━━ Data block
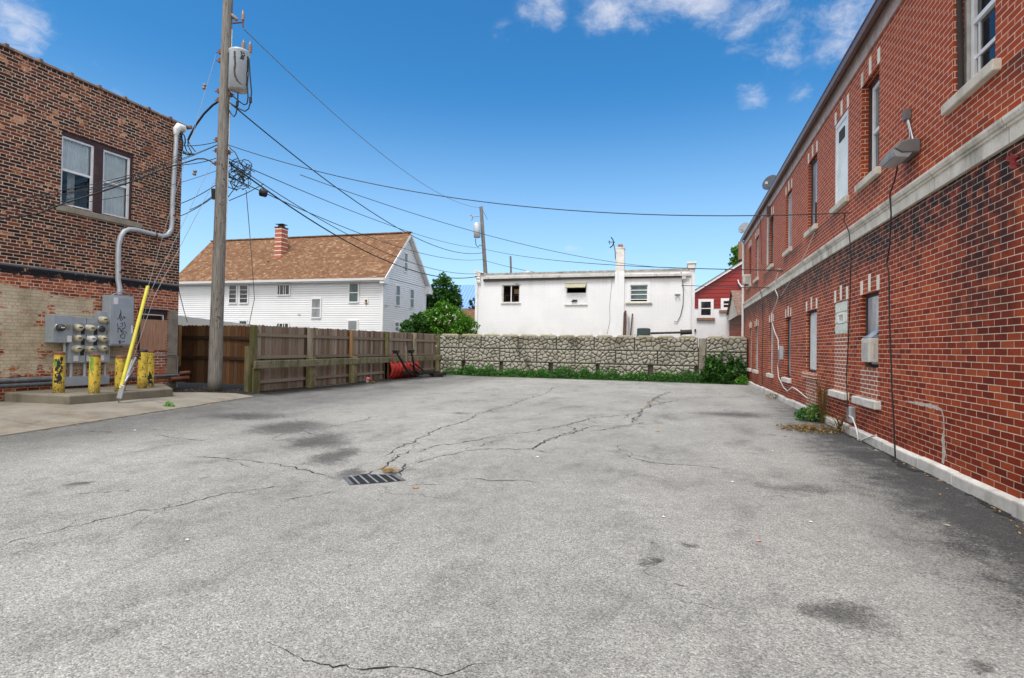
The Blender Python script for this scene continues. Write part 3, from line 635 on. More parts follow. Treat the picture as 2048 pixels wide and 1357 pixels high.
apron = tag(mb.build('concrete_apron', 'apron_concrete', loc=(-11, 5, 0)), kind='structure')
mb = MB()
for pl in ([(175, 801), (235, 806), (345, 813)], [(0, 846), (60, 850), (120, 838)], [(60, 835), (125, 834)]):
    ribbon(mb, [onZ(*p, .06) for p in pl], .012, z=.028, jit=.01)
mb.build('joints', 'crack_black', apron)
# raised yard held up by the stone wall, with the buildings at the back
mb = MB(); mb.box(-11.2, 60, 25.75, 120, -.5, 1.5); tag(mb.build('back_yard_ground', 'yard_soil'), kind='structure')

# ================================================================== RIGHT BRICK BUILDING
XR = 2.842
MR = frame((XR, 0, 0), (0, -1))        # local x = -Y
rb = thing('brick_building', (XR + 4, 10, 0), 'long two storey red brick building with white stone band along the right', 'building')
UPW = [(6.28, 7.12), (9.45, 10.28), (11.03, 11.87), (13.32, 14.17), (16.1, 16.95), (19.05, 19.8), (22.4, 23.3), (24.6, 25.35), (2.6, 3.5), (-1.2, -.2)]
LOW = [(9.43, 10.24, 1.16), (11.01, 11.82, 1.71), (13.25, 14.26, .93), (16.1, 16.85, .68), (18.9, 19.7, .68), (22.3, 23.2, .68), (24.25, 24.95, .68), (2.0, 3.0, .68)]
holes = [(-b, -a, 4.15, 5.72) for a, b in UPW] + [(-b, -a, z, 2.31) for a, b, z in LOW]
mb = MB(MR); wall(mb, -26.9, 9, .0, 6.42, holes, .30)
mb.quad((-26.9, 0, 0), (-26.9, 11, 0), (-26.9, 11, 6.42), (-26.9, 0, 6.42)); mb.quad((9, 0, 0), (9, 11, 0), (9, 11, 6.42), (9, 0, 6.42)); mb.quad((-26.9, 11, 0), (9, 11, 0), (9, 11, 6.42), (-26.9, 11, 6.42))
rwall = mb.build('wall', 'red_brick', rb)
mb = MB(MR)   # infills, flush but 4 mm back, in a paler mortar
for bb in ((-10.24, -9.43, -.004, .06, .69, 1.155), (-11.82, -11.01, -.004, .06, .69, 1.705), (-14.24, -13.27, -.004, .06, .17, .80)): mb = MB(MR); mb.box(*bb); mb.build('brick_infill', 'patch_brick', rb)
mb = MB(MR); x = -27.0
while x < 8.8:
    x2 = min(9, x + random.uniform(.85, 1.35)); o1, o2, h1_ = -.075 + random.uniform(-.008, .012), -.075 + random.uniform(-.008, .012), .15 + random.uniform(-.012, .012)
    mb.hexa([(x + .004, o1, -.3), (x2 - .004, o2, -.3), (x + .004, -.001, -.3), (x2 - .004, -.001, -.3), (x + .004, o1, h1_ - .02), (x2 - .004, o2, h1_ - .02 + random.uniform(-.01, .01)), (x + .004, -.001, h1_), (x2 - .004, -.001, h1_)]); x = x2
mb.build('base_course', 'white_base_paint', rb, bevel=.014)
mb = MB(MR)   # stone band: profile of stepped mouldings
prof = [(0, 3.26), (-.045, 3.26), (-.045, 3.40), (-.065, 3.405), (-.065, 3.43), (-.085, 3.435), (-.10, 3.47), (-.10, 3.50), (0, 3.53)]
for (y0, z0), (y1, z1) in zip(prof, prof[1:]):
    for i in range(24):
        a, b = -26.95 + i * 36 / 24, -26.95 + (i + 1) * 36 / 24 - .006
        mb.quad((a, y0, z0), (b, y0, z0), (b, y1, z1), (a, y1, z1))
mb.build('stone_band', 'limestone', rb)
mb = MB(MR); mb.box(-27.0, 9, -.03, -.002, 6.10, 6.38); mb.build('fascia_board', 'fascia_pink', rb)
mb = MB(MR); mb.box(-27.0, 9, -.20, -.002, 6.385, 6.41)
mb.prism([(-.11, 6.30), (-.17, 6.30), (-.19, 6.36), (-.19, 6.42), (-.11, 6.42)], -27.05, 9, axis='x'); mb.build('gutter', 'gutter_brown', rb)
mb = MB(MR); mb.quad((-27.1, -.12, 6.425), (9, -.12, 6.425), (9, 5.5, 6.75), (-27.1, 5.5, 6.75)); mb.quad((-27.1, 5.5, 6.75), (9, 5.5, 6.75), (9, 11.2, 6.43), (-27.1, 11.2, 6.43)); mb.build('roof', 'roof_edge', rb)
mb = MB(MR); mb.tube([(-26.78, -.12, 6.30), (-26.78, -.07, 6.12), (-26.78, -.07, 1.0), (-26.78, -.07, .2)], .055, 8); mb.build('downspout', 'white_metal', rb)

def lintel(x0, x1, z):
    for c, hh, ww, dz_ in ((x0 + .02, .235, .11, 0), ((x0 + x1) / 2, .275, .11, .02), (x1 - .02, .235, .11, 0)):
        mb = MB(MR); mb.box(c - ww / 2, c + ww / 2, -.008, .02, z + .005 + dz_, z + dz_ + hh); mb.build('lintel_stone', 'lintel_white', rb, bevel=.004)
def sill(par, x0, x1, zt, h, mat='sill_stone', out=.07, M=MR):
    mb = MB(M); mb.hexa([(x0, -out, zt - h), (x1, -out, zt - h), (x0, .12, zt - h), (x1, .12, zt - h), (x0, -out, zt - .012), (x1, -out, zt - .012), (x0, .12, zt), (x1, .12, zt)])
    return mb.build('sill', mat, par, bevel=.012)
def sash_frame(x0, x1, z0, z1, y, w_=.055, th=.06, mid=True, M=MR):
    mb = MB(M)
    mb.box(x0, x0 + w_, y, y + th, z0, z1); mb.box(x1 - w_, x1, y, y + th, z0, z1); mb.box(x0 + w_, x1 - w_, y, y + th, z0, z0 + w_); mb.box(x0 + w_, x1 - w_, y, y + th, z1 - w_, z1)
    if mid: zm = (z0 + z1) / 2; mb.box(x0 + w_, x1 - w_, y - .004, y + th - .01, zm - w_ * .45, zm + w_ * .45)
    return mb
def pane(par, x0, x1, z0, z1, y, mat, M=MR):
    mb = MB(M); mb.quad((x0, y, z0), (x1, y, z0), (x1, y, z1), (x0, y, z1)); return mb.build('pane', mat, par)
def curtain(par, x0, x1, z0, z1, y, mat='curtain', M=MR, amp=.02):
    mb = MB(M); n = 28; vs_ = []
    for i in range(n + 1):
        x = x0 + (x1 - x0) * i / n; yy = y + amp * sin(i * 1.9) + amp * .4 * sin(i * .7)
        vs_ += [(x, yy, z0), (x, yy, z1)]
    mb.add(vs_, [(2 * i, 2 * i + 2, 2 * i + 3, 2 * i + 1) for i in range(n)], smooth=True); return mb.build('curtain', mat, par)
def room(par, x0, x1, z0, z1, y, M=MR, d=.9):
    mb = MB(M); a = .15
    mb.quad((x0 - a, y + d, z0 - a), (x1 + a, y + d, z0 - a), (x1 + a, y + d, z1 + a), (x0 - a, y + d, z1 + a))
    for (p, q) in (((x0 - a, z0 - a), (x0 - a, z1 + a)), ((x0 - a, z1 + a), (x1 + a, z1 + a)), ((x1 + a, z1 + a), (x1 + a, z0 - a)), ((x1 + a, z0 - a), (x0 - a, z0 - a))):
        mb.quad((p[0], y, p[1]), (q[0], y, q[1]), (q[0], y + d, q[1]), (p[0], y + d, p[1]))
    return mb.build('room', 'room_dark', par)

for i, (a, b) in enumerate(UPW):
    x0, x1, z0, z1 = -b, -a, 4.15, 5.72
    lintel(x0, x1, z1)
    if i == 2:      # boarded up in white
        mb = MB(MR); mb.box(x0 + .01, x1 - .01, .02, .05, z0, z1 - .02); win = mb.build('window', 'board_white', rb); tag(win, 'window boarded over in white panel')
        mb = MB(MR); mb.box(x0 + .22, x1 - .28, .005, .03, z1 - .42, z1 - .22); mb.build('vent', 'soffit_dark', win)
        mb = MB(MR); mb.box(x0 + .01, x0 + .07, .0, .03, z0, z1 - .02); mb.box(x1 - .07, x1 - .01, .0, .03, z0, z1 - .02); mb.box(x0 + .07, x1 - .07, .0, .03, z1 - .10, z1 - .02); mb.build('trim', 'white_trim', win)
    elif i in (0, 1):
        mb = sash_frame(x0 + .07, x1 - .02, z0 + .0, z1 - .06, .13, .06, .07)
        win = mb.build('window', 'white_vinyl', rb, bevel=.004)
        mb = MB(MR); mb.box(x0, x0 + .06, .10, .22, z0, z1); mb.box(x0 + .06, x1, .11, .22, z1 - .055, z1); mb.build('casing', 'brown_trim' if i else 'dull_trim', win)
        pane(win, x0 + .13, x1 - .08, z0 + .06, z1 - .12, .165, 'glass_dark' if i == 0 else 'glass_grey')
        if i == 0:
            mb = MB(MR); mb.box(x0 + .13, x1 - .08, .145, .163, z0 + .36, z0 + .40); mb.box(x0 + .18, x0 + .21, .15, .164, z0 + .06, z0 + .8); mb.build('screen_bar', 'white_vinyl', win)
            mb = MB(MR); mb.tube([(x0 + .03, .06, z0 + .02), (x0 + .04, .05, z0 + .5), (x0 + .02, .05, z0 + 1.0), (x0 + .03, .04, z1)], .03, 6); mb.build('foam_strip', 'soffit_dark', win)
    else:
        mb = sash_frame(x0 + .02, x1 - .02, z0, z1 - .02, .062, .045, .05, mid=False)
        win = mb.build('window', 'soffit_dark' if i % 2 else 'dull_trim', rb)
        pane(win, x0 + .06, x1 - .06, z0 + .04, z1 - .06, .082, 'glass_plastic')
        if i == 3:
            mb = MB(MR); mb.box(x0 + .44, x0 + .50, .05, .08, z0, z0 + .55); mb.build('slat', 'soffit_dark', win)
    sill(win, x0 - .12, x1 + .10, z0, .125)
for i, (a, b, z0) in enumerate(LOW):
    x0, x1, z1 = -b, -a, 2.31
    lintel(x0, x1, z1)
    if i == 1:
        mb = MB(MR); mb.box(x0, x1, .015, .06, z0, z1); win = mb.build('window', 'sill_stone', rb); tag(win, 'glass block window with small vent')
        mb = MB(MR); nbx, nbz = 4, 3; cw, ch = (x1 - x0) / nbx, (z1 - z0) / nbz
        for p in range(nbx):
            for q in range(nbz):
                if q == 1 and p in (1, 2): continue
                mb.box(x0 + p * cw + .006, x0 + (p + 1) * cw - .006, .003, .05, z0 + q * ch + .006, z0 + (q + 1) * ch - .006)
        mb.build('glass_blocks', 'glass_block', win, bevel=.014)
        mb = sash_frame(x0 + cw + .01, x0 + 3 * cw - .01, z0 + ch + .005, z0 + 2 * ch - .005, -.004, .035, .05, mid=False); mb.build('vent_frame', 'white_vinyl', win)
        pane(win, x0 + cw + .03, x0 + 3 * cw - .03, z0 + ch + .02, z0 + 2 * ch - .02, .02, 'glass_dark')
        sill(win, x0 - .13, x1 + .13, .68, .13, 'white_base_paint', .085)
    else:
        dark = i in (0, 2, 3)
        mb = sash_frame(x0 + .02, x1 - .015, z0, z1, .058, .045, .06, mid=False)
        win = mb.build('window', 'soffit_dark' if dark else 'dull_trim', rb)
        pane(win, x0 + .05, x1 - .04, z0 + .04, z1 - .05, .078, 'board_grey' if i == 2 else 'glass_plastic')
        if i == 2:
            curtain(win, x0 + .07, x1 - .05, z0 + .06, z1 - .1, .072, 'curtain', amp=.004)
            mb = MB(MR)
            for q in range(14):
                xa = x0 - .12 + q * (x1 - x0 + .2) / 14; mb.box(xa + .003, xa + (x1 - x0 + .2) / 14 - .003, -.075 + random.uniform(-.012, .012), .1, .80 + random.uniform(-.012, .012), .925 + random.uniform(-.01, .004))
            tag(mb.build('sill', 'patch_brick', win, bevel=.01), 'rough brick sill')
        elif i == 0:
            sill(win, x0 - .17, x1 + .13, .68, .13, 'white_base_paint', .09)
        else: sill(win, x0 - .13, x1 + .12, z0, .13, 'white_base_paint', .08)
mb = MB(MR); mb.box(-19.78, -19.60, -.13, -.002, 5.78, 6.10); mb.build('leader_box', 'gutter_brown', rb); mb = MB(MR); mb.tube([(-19.69, -.06, 5.80), (-19.69, -.06, 5.55), (-19.80, -.05, 5.3), (-19.80, -.05, 4.2)], .035, 6); mb.build('leader_pipe', 'dull_trim', rb)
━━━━
• Task instructions: Exactly and exclusively, reproduce the lines that start at the line containing "rwall = mb.build('wall', 'red_brick', rb)" and end at the line containing "mb.build('downspout', 'white_metal', rb)", inclusive of both.

• Exercise answer:
rwall = mb.build('wall', 'red_brick', rb)
mb = MB(MR)   # infills, flush but 4 mm back, in a paler mortar
for bb in ((-10.24, -9.43, -.004, .06, .69, 1.155), (-11.82, -11.01, -.004, .06, .69, 1.705), (-14.24, -13.27, -.004, .06, .17, .80)): mb = MB(MR); mb.box(*bb); mb.build('brick_infill', 'patch_brick', rb)
mb = MB(MR); x = -27.0
while x < 8.8:
    x2 = min(9, x + random.uniform(.85, 1.35)); o1, o2, h1_ = -.075 + random.uniform(-.008, .012), -.075 + random.uniform(-.008, .012), .15 + random.uniform(-.012, .012)
    mb.hexa([(x + .004, o1, -.3), (x2 - .004, o2, -.3), (x + .004, -.001, -.3), (x2 - .004, -.001, -.3), (x + .004, o1, h1_ - .02), (x2 - .004, o2, h1_ - .02 + random.uniform(-.01, .01)), (x + .004, -.001, h1_), (x2 - .004, -.001, h1_)]); x = x2
mb.build('base_course', 'white_base_paint', rb, bevel=.014)
mb = MB(MR)   # stone band: profile of stepped mouldings
prof = [(0, 3.26), (-.045, 3.26), (-.045, 3.40), (-.065, 3.405), (-.065, 3.43), (-.085, 3.435), (-.10, 3.47), (-.10, 3.50), (0, 3.53)]
for (y0, z0), (y1, z1) in zip(prof, prof[1:]):
    for i in range(24):
        a, b = -26.95 + i * 36 / 24, -26.95 + (i + 1) * 36 / 24 - .006
        mb.quad((a, y0, z0), (b, y0, z0), (b, y1, z1), (a, y1, z1))
mb.build('stone_band', 'limestone', rb)
mb = MB(MR); mb.box(-27.0, 9, -.03, -.002, 6.10, 6.38); mb.build('fascia_board', 'fascia_pink', rb)
mb = MB(MR); mb.box(-27.0, 9, -.20, -.002, 6.385, 6.41)
mb.prism([(-.11, 6.30), (-.17, 6.30), (-.19, 6.36), (-.19, 6.42), (-.11, 6.42)], -27.05, 9, axis='x'); mb.build('gutter', 'gutter_brown', rb)
mb = MB(MR); mb.quad((-27.1, -.12, 6.425), (9, -.12, 6.425), (9, 5.5, 6.75), (-27.1, 5.5, 6.75)); mb.quad((-27.1, 5.5, 6.75), (9, 5.5, 6.75), (9, 11.2, 6.43), (-27.1, 11.2, 6.43)); mb.build('roof', 'roof_edge', rb)
mb = MB(MR); mb.tube([(-26.78, -.12, 6.30), (-26.78, -.07, 6.12), (-26.78, -.07, 1.0), (-26.78, -.07, .2)], .055, 8); mb.build('downspout', 'white_metal', rb)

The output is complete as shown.